Cependant, le chapitre sur le nationalisme togolais fut d’une réussite totale. Incompréhensible et redouté des impérialistes, il n’y a pas de doute que ce caractère national est à l’origine de l’assassinat du président. Et c’est bien de le souligner quand l’on constate à quel état de servitude est rendu l’Etat togolais et les Togolais, avec la mainmise de l’étranger sur les ressources nationales, bradées.
Reste des chapitres qui demeurent toujours discutables mais où l’auteur essaie d’apporter des lumières plus convaincantes que les raisons données par les partisans du Président. Pourquoi le président n’a-t-il pas proclamé l’indépendance en 1958 et a entendu deux ans pour le faire? Quels étaient ces rapports avec son aile gauche, la Juvento ? Et pourquoi alors, le régime avait-il fini par s’endurcir au point de passer pour autocratique avant l’assassinat du Président? Qui a tué le Président et pourquoi? Pourquoi les Togolais n’ont-ils pas réagi violemment à son assassinat ?

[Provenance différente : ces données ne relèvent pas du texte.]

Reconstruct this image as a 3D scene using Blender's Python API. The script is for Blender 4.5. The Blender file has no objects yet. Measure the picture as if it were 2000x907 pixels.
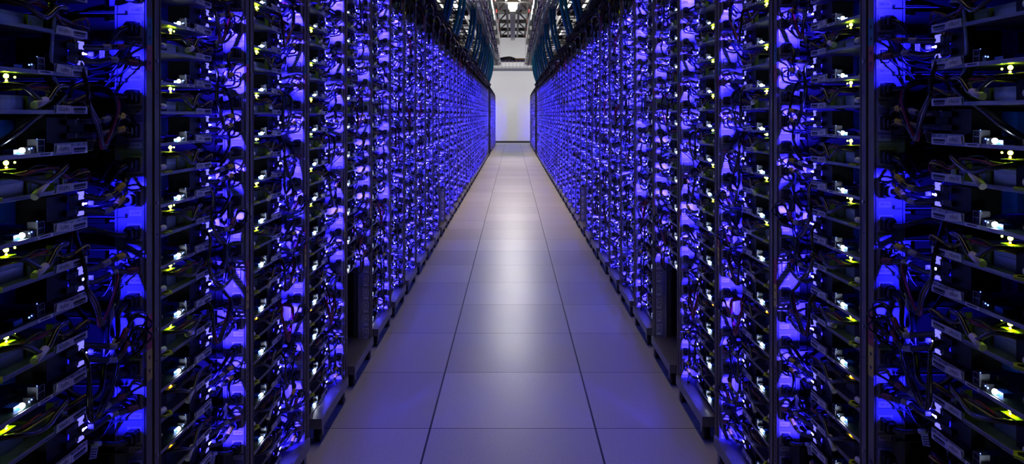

Peut-être le lecteur devrait y voir que le Président Olympio était trop en avance sur son époque, et qu’il dirigeait un pays dont les habitants, ingrats, mille fois ingrats, ne savaient pas que la liberté avait un prix.

Des réponses claires et analytiques qu’apporte l’auteur dans un style cru et incisif, dans une langue classique, qui montre déjà la formation intellectuelle de M Tété. Ecrire n’est pas facile et reste très fastidieux. On est surpris de la force de M. Tété malgré le poids de l’âge. Il nous laisse un livre d’histoire mais aussi un livre-réaction. C’est la lumière d’un nationaliste meurtri devant la désolation dans laquelle est laissé son pays, et qui laisse cet ouvrage dans l’espoir que les générations futures pourront s’en inspirer pour construire la nation. C’est un ouvrage d’un homme d’ambition et de vision, denrée rare aujourd’hui dans la classe politique togolaise.